@Cobaltasaurus said in Shadows Over Reno:
(which doesn't work very well since I work nights Sun-Wed, which means I don't sleep much during the week, and then sleep A LOT Thursday - Saturday). So I schedule events for mid-evening PST / night EST, and then it's time for the event and my brain is mush and I'm like "i can't be bothered with rules and rolling right now, no event tonight, sorry".
Been there. Yeah, the early evening zzz's are hard to reconcile with "oh, time to juggle 4-5 players paging me through paragraphs of poses and assorted game spam".
Having said that, yours was the only plot I got to join lately so... thanks for that. 
@Auspice said in Shadows Over Reno:
You either start early enough for the EST folks and no PST can make it (since they're all still at work), or you start late enough for PST and the EST peeps have to leave early. I work from home and I've tried a broad spectrum. 5:30p PST / 8:30p EST seems to be the sweet spot, but you've gotta be able to jump right into the action in 1 or 2 rounds.
My take on that is very simple - I leave work at 5:30, get home at 6:30 and need to eat something. So I run them at 8 - all EST, all based on my availability. It's the best I can do. 
I skip the 'You all gather here,' the 'figure out who is riding in what vehicle,' etc.
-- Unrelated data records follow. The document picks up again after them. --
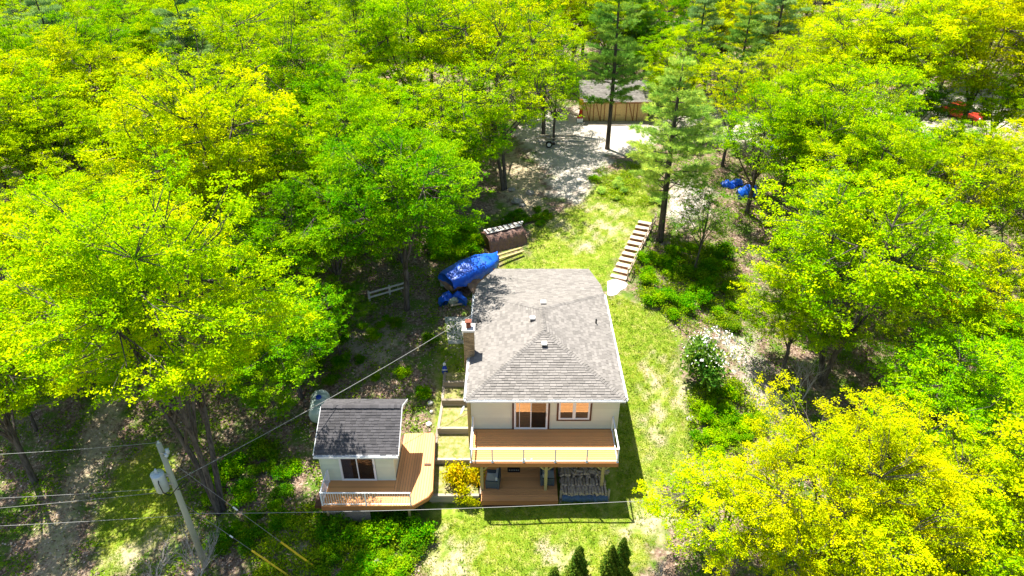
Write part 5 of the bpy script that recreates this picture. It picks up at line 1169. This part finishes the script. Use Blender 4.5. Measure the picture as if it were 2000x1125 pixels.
XY, rng = scatter(6500, [(BANK, .5), ([(1340, 760), (1440, 740), (1500, 840), (1440, 920), (1350, 900)], .22), ([(860, 430), (980, 440), (950, 490), (850, 530)], .12), ([(1140, 350), (1180, 325), (1260, 325), (1310, 400), (1230, 405), (1165, 385)], .2), ([(480, 1000), (800, 1000), (825, 1060), (800, 1150), (480, 1150)], .3)], 15, (HOUSE_X, CAB_X, LAWN))
cl_ = np.sin(XY[:, 0] * 2.1 + 1.5 * np.sin(XY[:, 1] * 1.6)) * np.sin(XY[:, 1] * 2.3 + XY[:, 0] * .7); keep = cl_ > rng.uniform(-.7, .5, len(XY)); XY = XY[keep]; hh = .12 + .28 * np.clip(cl_[keep], 0, 1)
C = np.repeat(np.column_stack([XY, g(XY[:, 0], XY[:, 1]) + hh]), 8, 0); C += rng.normal(0, 1, C.shape) * np.array([.16, .16, .1]); sz = rng.uniform(.08, .2, len(C)); V, F = leaf_quads(C, sz, sz * .45, rng, .8)
o = tag(link('bank_plants', mesh_arrays('bank_plants', V, F, M['leaf'], False, rng.random(len(V)))), 'dense leafy plants on the banks around the clearing', 'ground cover', kind='stuff'); o.color = (.24, .37, .008, 1)
XY, rng = scatter(1500, [(LAWN, .65), (LAWN2, .35)], 17, (HOUSE_X, TER_X, CAB_X))
C = np.repeat(np.column_stack([XY, g(XY[:, 0], XY[:, 1]) + .05]), 7, 0); C += rng.normal(0, 1, C.shape) * np.array([.09, .09, .025]); sz = rng.uniform(.05, .14, len(C)); V, F = leaf_quads(C, sz, sz * .4, rng, .7)
o = tag(link('lawn_weeds', mesh_arrays('lawn_weeds', V, F, M['leaf'], False, rng.random(len(V)))), 'scattered darker weed tufts in the lawn', 'weeds', kind='stuff'); o.color = (.17, .27, .02, 1)
# rocks
for i, (px, py, r) in enumerate(((1010, 395, .5), (1035, 378, .4), (1000, 372, .35), (960, 452, .4), (1020, 402, .3), (730, 1105, .45), (1350, 820, .3), (985, 432, .35))):
    p = gnd(px, py); tag(MB().blob(p + Vector((0, 0, r * .25)), (r, r * .8, r * .5), 50 + i, 9, 6, .22).build('rock', 'rock'), ('grey boulder on the leafy bank below the trailer' if i in (0, 1, 2, 4) else ['', '', '', 'grey boulder beside the brown tarp rack', '', 'pale boulder at the bottom edge below the cabin', 'small rock at the right edge of the lawn', 'grey boulder at the far left corner of back lawn'][i]), 'rock', 'boulders around the clearing')
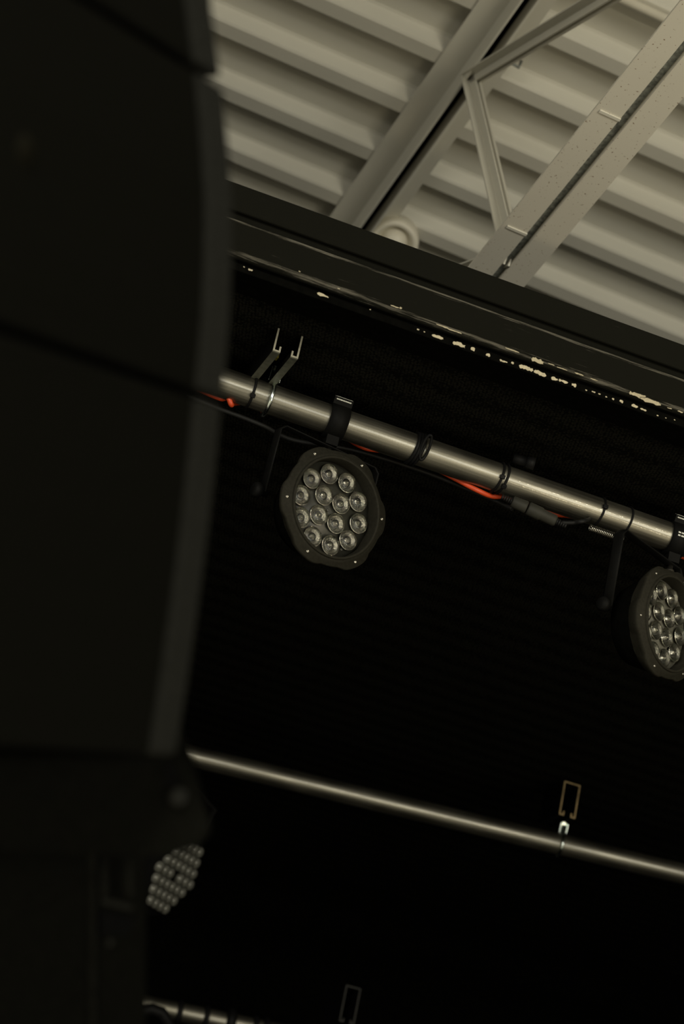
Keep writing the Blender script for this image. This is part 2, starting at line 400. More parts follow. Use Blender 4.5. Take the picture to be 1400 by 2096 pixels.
def chip(m, px, py, L, W, plane):
    """irregular bare patch on the beam, centred where the photograph shows it"""
    if plane == 'corner': n = Vector((0, -.77, -.64)); o = Vector((0, .0, -.108))
    elif plane == 'face': n = Vector((0, -1, 0)); o = Vector((0, -.004, -.09))
    else: n = Vector((0, -1, 0)); o = Vector((0, .014, -.118))
    Wm = wm(beam); on, oo = (Wm.to_3x3() @ n).normalized(), Wm @ o
    P = binv @ hit(px, py, oo, on)
    n.normalize(); t = Vector((1, 0, 0)); u = n.cross(t).normalized()
    k = 40; ring = []
    sd = random.random() * 50
    for i in range(k):
        a = 2 * math.pi * i / k
        ca, sa = math.cos(a), math.sin(a)
        rx = L / 2 * math.copysign(abs(ca) ** .6, ca) * (1 + .25 * noise.noise(Vector((sd, i * .7, 0))))
        ry = W * .42 * math.copysign(abs(sa) ** .5, sa) * (1 + .9 * noise.noise(Vector((sd, rx / S * .16, 3 + (sa > 0)))) + .5 * noise.noise(Vector((sd, rx / S * .5, 6 + (sa > 0)))))
        ring.append(P + n * .0012 + t * rx + u * ry)
    m.prism(ring, n * .0004)
m = MB()
S = .00074
lip = [(512, 553, 9, 4), (499, 547, 3, 3), (660, 605, 24, 6), (757, 634, 3, 3), (855, 675, 5, 3), (868, 680, 3, 2), (895, 690, 24, 7), (938, 706, 28, 9), (967, 715, 9, 8), (998, 728, 9, 7), (1030, 740, 16, 5), (1048, 744, 6, 5),
       (1076, 754, 30, 9), (1104, 765, 27, 9), (1134, 776, 14, 7), (1152, 781, 20, 6), (1174, 789, 10, 7), (1199, 799, 4, 3), (1214, 803, 8, 3), (1226, 807, 5, 3), (1240, 813, 4, 3), (1254, 817, 5, 4), (1271, 822, 8, 6), (1298, 832, 14, 6), (1316, 839, 14, 4), (1345, 851, 4, 3), (1362, 856, 3, 2), (1380, 860, 3, 2)]
for px, py, w, h in lip: chip(m, px, py, w * S, h * S, 'lip')
cor = [(613, 555, 4, 2), (693, 590, 5, 2), (808, 627, 18, 2.5), (820, 630, 5, 3), (905, 667, 26, 2.5), (930, 677, 30, 2.5), (1048, 716, 30, 2.5), (1100, 738, 26, 9), (1128, 745, 14, 2), (1150, 754, 22, 2), (1185, 765, 20, 2.5), (1215, 776, 16, 2), (1304, 808, 36, 8), (1330, 820, 48, 9), (1370, 835, 10, 2.5), (1392, 842, 12, 3)]
for px, py, w, h in cor: chip(m, px, py, w * S, h * S, 'corner')
o = m.build('bare_paint_patch', M['chip'], beam, local=True); tag(o, 'bare cream primer showing where the black paint has chipped', kind='stuff')

# ------------------------------------------------------------------ stage soffit (black fabric) and back wall (stage shade in its black)
sof0 = wm(beam) @ Vector((0, .08, -.112))
S2 = U(1172, 1590, 5.17)
dsl = (S2 - sof0).dot(by); slope = (S2.z - sof0.z) / dsl
sd = (by + UPW * slope).normalized(); sn = bx.cross(sd).normalized()
SL = 3.35
def sof(x, s, n=0): return sof0 + bx * x + sd * s + sn * n
tag(MB().prism([sof(-2.2, .012, 0), sof(3.4, .012, 0), sof(3.4, SL, 0), sof(-2.2, SL, 0)], sn * .02).build('ceiling', M['fabric']), kind='structure')
wb = sof(0, SL)
tag(MB().prism([Vector((0, 0, -wb.z)) + wb + bx * -2.2 , Vector((0, 0, -wb.z)) + wb + bx * 3.4, wb + bx * 3.4, wb + bx * -2.2], by * .03).build('wall_back', M['stage_shade']), kind='structure')
for nm, x in (('wall_left', -2.2), ('wall_right', 3.4)):
    a, b = sof(x, .1), sof(x, SL)
    tag(MB().prism([(a.x, a.y, 0), (b.x, b.y, 0), tuple(b), tuple(a)], bx * (-.03 if x < 0 else .03)).build(nm, M['stage_shade']), kind='structure')
tag(MB().box((0, 2, -.05), (7, 0, 0), (0, 9, 0), (0, 0, .05)).build('floor', M['floor']), kind='structure')
tag(MB().prism([Vector((p.x, p.y, .002)) for p in (sof(-2.15, -.5), sof(3.35, -.5), sof(3.35, SL - .02), sof(-2.15, SL - .02))], (0, 0, .45)).build('floor', M['stage_shade']), kind='structure')  # unseen stage floor, added black to keep floor bounce off the pipes

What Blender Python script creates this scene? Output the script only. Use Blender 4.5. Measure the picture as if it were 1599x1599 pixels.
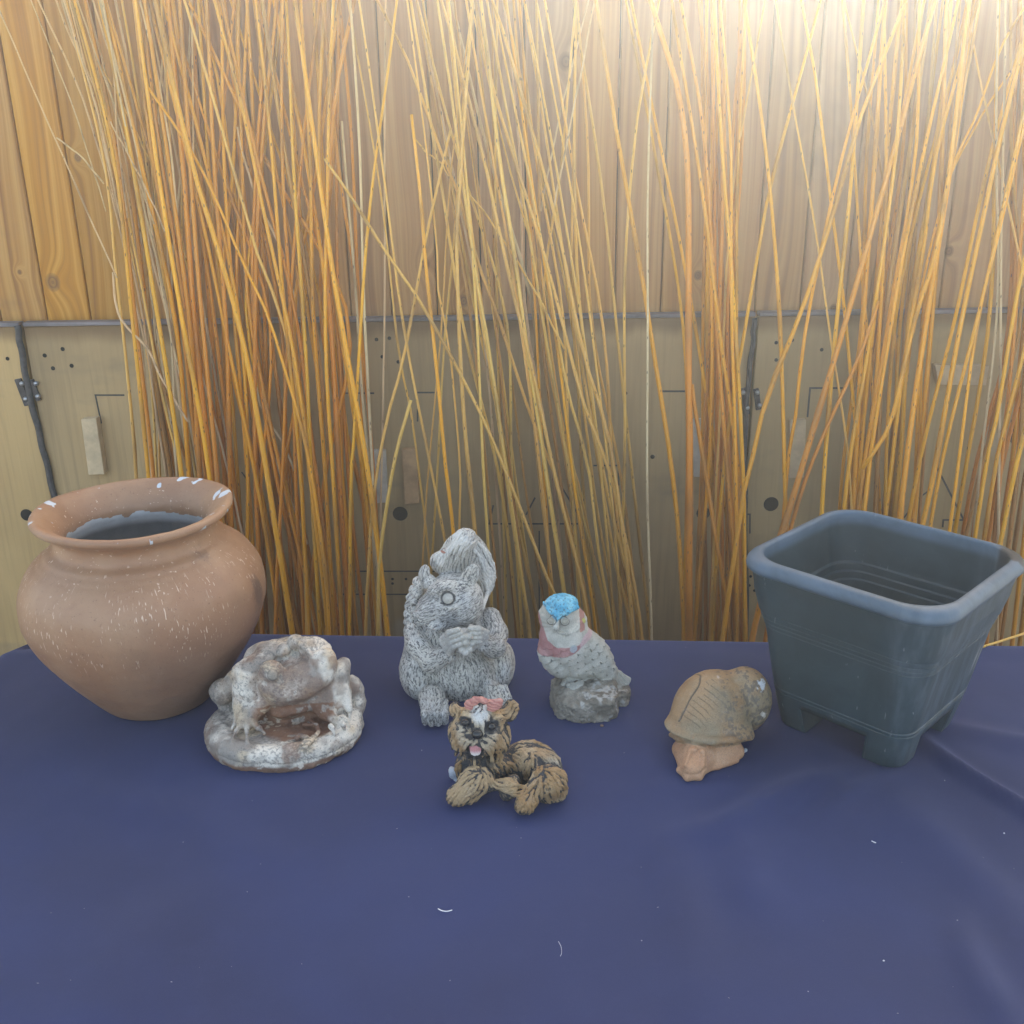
import bpy, math, random
import numpy as np
from mathutils import Vector, Matrix, Euler

for o in list(bpy.data.objects):
    bpy.data.objects.remove(o)
sc = bpy.context.scene
R = math.radians

# ------------------------------------------------------------------ camera, world, sun, exposure
CAM_H = 1.5            # eye height, the table top stands at 0.75
TAB = 0.75
FPX = 1600.0           # focal length in pixels of the 1599 px photograph
PITCH, ROLL = R(20.2), R(0.8)
fw = Vector((0, math.cos(PITCH), -math.sin(PITCH)))
rt0 = Vector((1, 0, 0)); up0 = rt0.cross(fw)
rt = rt0 * math.cos(ROLL) - up0 * math.sin(ROLL)
up = rt0 * math.sin(ROLL) + up0 * math.cos(ROLL)
cam = bpy.data.cameras.new('camera')
cam.sensor_width = 36.0
cam.lens = FPX / 1599 * 36.0
cam.clip_start = 0.05
cam.clip_end = 500
camo = bpy.data.objects.new('camera', cam)
sc.collection.objects.link(camo)
m = Matrix((rt, up, -fw)).transposed().to_4x4()
m.translation = (0, 0, CAM_H)
camo.matrix_world = m
sc.camera = camo

GLARE_HAZE = .020
SUN_EL, SUN_AZ = R(20.5), R(15.5)       # low sun behind the fence, a little right of the view
sunv = Vector((math.sin(SUN_AZ) * math.cos(SUN_EL), math.cos(SUN_AZ) * math.cos(SUN_EL), math.sin(SUN_EL)))
w = bpy.data.worlds.new("World"); sc.world = w; w.use_nodes = True
nt = w.node_tree; nt.nodes.clear()
sky = nt.nodes.new('ShaderNodeTexSky'); sky.sky_type = 'NISHITA'; sky.sun_disc = False
sky.sun_elevation = SUN_EL; sky.sun_rotation = SUN_AZ
sky.air_density = 0.6; sky.dust_density = 5.0; sky.ozone_density = 0.3
bg = nt.nodes.new('ShaderNodeBackground'); bg.inputs['Strength'].default_value = 0.15
wo = nt.nodes.new('ShaderNodeOutputWorld')
nt.links.new(sky.outputs[0], bg.inputs[0]); nt.links.new(bg.outputs[0], wo.inputs[0])
sl = bpy.data.lights.new('sun', 'SUN'); sl.energy = 5.0; sl.angle = R(0.53); sl.color = (1.0, 0.985, 0.96)
so = bpy.data.objects.new('sun', sl); sc.collection.objects.link(so)
so.rotation_mode = 'QUATERNION'; so.rotation_quaternion = (-sunv).to_track_quat('-Z', 'Y')
so.location = (3, 8, 5)

sc.render.engine = 'CYCLES'
sc.cycles.use_denoising = True
sc.cycles.max_bounces = 8
sc.cycles.volume_bounces = 1
sc.cycles.use_adaptive_sampling = True
sc.cycles.adaptive_threshold = 0.01
vs = sc.view_settings
vs.view_transform = 'Standard'; vs.look = 'None'; vs.gamma = 1.0; vs.use_curve_mapping = False
vs.exposure = 2.66
vs.use_white_balance = True; vs.white_balance_temperature = 8300; vs.white_balance_tint = 5

# ------------------------------------------------------------------ helpers
rng = random.Random(7)
COL = sc.collection

def ray(px, py):
    return fw + rt * ((px - 799.5) / FPX) - up * ((py - 799.5) / FPX)
def at_y(px, py, Y):                       # point at distance Y behind the camera's foot
    d = ray(px, py); return Vector((0, 0, CAM_H)) + d * (Y / d.y)
def at_z(px, py, z):                       # point at world height z
    d = ray(px, py); return Vector((0, 0, CAM_H)) + d * ((z - CAM_H) / d.z)

def link(o, parent=None):
    COL.objects.link(o)
    if parent is not None:
        o.parent = parent
    return o
def mesh_obj(name, verts, faces, mat, parent=None, smooth=False, loc=None):
    me = bpy.data.meshes.new(name)
    me.from_pydata([tuple(v) for v in verts], [], faces)
    me.update()
    if mat is not None:
        for mm in (mat if isinstance(mat, (list, tuple)) else [mat]):
            me.materials.append(mm)
    if smooth:
        me.polygons.foreach_set('use_smooth', [True] * len(me.polygons))
    o = bpy.data.objects.new(name, me)
    link(o, parent)
    if loc is not None:
        o.location = loc
    return o
def empty(name, loc=(0, 0, 0), rz=0):
    o = bpy.data.objects.new(name, None); link(o)
    o.location = loc; o.rotation_euler = (0, 0, rz); o.empty_display_size = 0.05
    return o
def tag(o, label=None, cat=None, group=None, kind=None):
    if label: o['label'] = label
    if cat: o['category'] = cat
    if group: o['group'] = group
    if kind: o['kind'] = kind
    return o
def fast_mesh(name, V, Q, mat, parent=None, attrs=None, smooth=True):
    """numpy verts and quads into one mesh object, with float or colour point attributes"""
    me = bpy.data.meshes.new(name)
    V = np.asarray(V, np.float32); Q = np.asarray(Q, np.int32)
    me.vertices.add(len(V)); me.vertices.foreach_set('co', V.ravel())
    me.loops.add(Q.size); me.loops.foreach_set('vertex_index', Q.ravel())
    me.polygons.add(len(Q))
    me.polygons.foreach_set('loop_start', np.arange(0, Q.size, Q.shape[1], dtype=np.int32))
    me.polygons.foreach_set('loop_total', np.full(len(Q), Q.shape[1], np.int32))
    me.update(calc_edges=True); me.validate()
    if smooth:
        me.polygons.foreach_set('use_smooth', np.ones(len(me.polygons), bool))
    for k, a in (attrs or {}).items():
        a = np.asarray(a, np.float32)
        if a.ndim == 1:
            at = me.attributes.new(k, 'FLOAT', 'POINT'); at.data.foreach_set('value', a)
        else:
            if a.shape[1] == 3:
                a = np.concatenate([a, np.ones((len(a), 1), np.float32)], 1)
            at = me.attributes.new(k, 'FLOAT_COLOR', 'POINT'); at.data.foreach_set('color', a.ravel())
    me.materials.append(mat)
    o = bpy.data.objects.new(name, me); link(o, parent)
    return o

def box_vf(x0, x1, y0, y1, z0, z1, b=0.0):
    """box with chamfered edges (b>0): 24 verts"""
    if b <= 0:
        v = [(x, y, z) for x in (x0, x1) for y in (y0, y1) for z in (z0, z1)]
        f = [(0, 1, 3, 2), (4, 6, 7, 5), (0, 4, 5, 1), (2, 3, 7, 6), (0, 2, 6, 4), (1, 5, 7, 3)]
        return v, f
    xs, ys, zs = (x0, x1), (y0, y1), (z0, z1)
    v = []; idx = {}
    for i in (0, 1):
        for j in (0, 1):
            for k in (0, 1):
                s = (1 - 2 * i, 1 - 2 * j, 1 - 2 * k)
                for ax in range(3):
                    p = [xs[i], ys[j], zs[k]]
                    for a2 in range(3):
                        if a2 != ax: p[a2] += s[a2] * b
                    idx[(i, j, k, ax)] = len(v); v.append(tuple(p))
    f = []
    g = lambda i, j, k, a: idx[(i, j, k, a)]
    for a in range(3):
        for s in (0, 1):
            c = [(0, 0), (1, 0), (1, 1), (0, 1)]
            q = []
            for (p, r_) in c:
                t = [0, 0, 0]; o2 = [x for x in range(3) if x != a]
                t[a] = s; t[o2[0]] = p; t[o2[1]] = r_
                q.append(g(*t, a))
            f.append(tuple(q))
    for a in range(3):
        o2 = [x for x in range(3) if x != a]
        for p in (0, 1):
            for r_ in (0, 1):
                t0 = [0, 0, 0]; t1 = [0, 0, 0]
                t0[a], t1[a] = 0, 1
                t0[o2[0]] = t1[o2[0]] = p; t0[o2[1]] = t1[o2[1]] = r_
                f.append((g(*t0, o2[0]), g(*t1, o2[0]), g(*t1, o2[1]), g(*t0, o2[1])))
    for i in (0, 1):
        for j in (0, 1):
            for k in (0, 1):
                f.append((g(i, j, k, 0), g(i, j, k, 1), g(i, j, k, 2)))
    return v, f
def fix_normals(o):
    import bmesh
    bm = bmesh.new(); bm.from_mesh(o.data); bmesh.ops.recalc_face_normals(bm, faces=bm.faces); bm.to_mesh(o.data); bm.free()
    return o
def box(name, x0, x1, y0, y1, z0, z1, mat, parent=None, b=0.0, loc=None):
    v, f = box_vf(x0, x1, y0, y1, z0, z1, b)
    return fix_normals(mesh_obj(name, v, f, mat, parent, loc=loc))

# ------------------------------------------------------------------ numpy noise
def _hash(ix, iy, iz, seed):
    h = (ix.astype(np.int64) * 374761393 + iy.astype(np.int64) * 668265263 + iz.astype(np.int64) * 2147483647 + seed * 1274126177) & 0xffffffff
    h = ((h ^ (h >> 13)) * 1274126177) & 0xffffffff
    h = ((h ^ (h >> 16)) * 2246822519) & 0xffffffff
    return ((h ^ (h >> 15)) & 0xffffff).astype(np.float32) / float(0xffffff)
def vnoise(P, seed=0):
    """value noise in [-1,1] at the rows of P"""
    P = np.asarray(P, np.float32)
    i = np.floor(P).astype(np.int64); f = P - i; f = f * f * f * (f * (f * 6 - 15) + 10)
    out = 0
    for a in (0, 1):
        wx = f[:, 0] if a else 1 - f[:, 0]
        for b in (0, 1):
            wy = f[:, 1] if b else 1 - f[:, 1]
            for c in (0, 1):
                wz = f[:, 2] if c else 1 - f[:, 2]
                out = out + wx * wy * wz * _hash(i[:, 0] + a, i[:, 1] + b, i[:, 2] + c, seed)
    return out * 2 - 1
def fbm(P, octv=4, seed=0, gain=0.5):
    s = 0; a = 1; t = 0
    for k in range(octv):
        s = s + a * vnoise(P * (2 ** k) + k * 17.3, seed + k); t += a; a *= gain
    return s / t
def sstep(a, b, x):
    t = np.clip((x - a) / (b - a), 0, 1); return t * t * (3 - 2 * t)
def mix(a, b, t):
    t = np.asarray(t)[:, None]; return np.asarray(a) * (1 - t) + np.asarray(b) * t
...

We spend a few minutes OOC (or in advance of the scene time if possible) figuring out who has what and is doing which in advance... and then I start with the 'As you roll up to the abandoned Radio Shack, you see...'
Because I swear, for every person that's awesome in the 'setup' by including everything in one pose, there's a couple people who take 2-3 rounds of posing and that alone can add an hour or so.
I wanted to take a bit more time here because that one's important... the setup.
In the past I had at least one person complain to me because I launched a multi-part story in a formulaic way - there was basically a quest-giver who handed the PCs some initial task, and that was apparently not good enough. To such people I kindly say fuck you too; beginnings are hard, k? When no character knows each other so I can't even draw on existing alliances to hook things into, players need to give the ST a chance and suspend their disbelief just a little to leave room for the plot to roll. Else we'll spend the first hour (maybe the first session) just trying to figure out how everyone got involved and isn't that a lovely way to spend a Tuesday night?
Obviously if I railroad the whole plot and characters are just bit parts in a story without choices and agency then yes, that'd be a good reason to protest.
Anyway, these days I @mail interested participants in a new plot a day or two before it starts with some suggestions about how they might get onboard; ideally they get in touch with me and we work something more elaborate out as needed. Almost no one has ever actually done the latter but hey, I try. 
What's much harder is hooking new people after the plot is ongoing, especially if it's not a Hollywood production with cars exploding and giant monsters coming out of the deep; if there's an overall veil of secrecy or discretion about the affair but I only have three players for my scene on Thursday and I need four, or someone asks "hey, I heard about the ninja thing, I want in on the ninjas" then it needs to be done. And I hate asking the plot's participants to suspend their disbelief again so Bob can show up out of nowhere for that thing they're trying hard to keep under wraps.
I haven't found a reliable, universal way to get that one done so far. It's just all case by case - but it's obviously much easier if the players themselves do the work for me ("Hey Bob, I need a favor man... we need extra muscle for a job"), but that's relying on them to do some of the legwork which... I admit, isn't always something I'm keen on counting on. The vast majority of players just sit on a plot until the next scheduled +event unless I'm specifically targeting an already well-knit OOC/IC group with the plot-fu.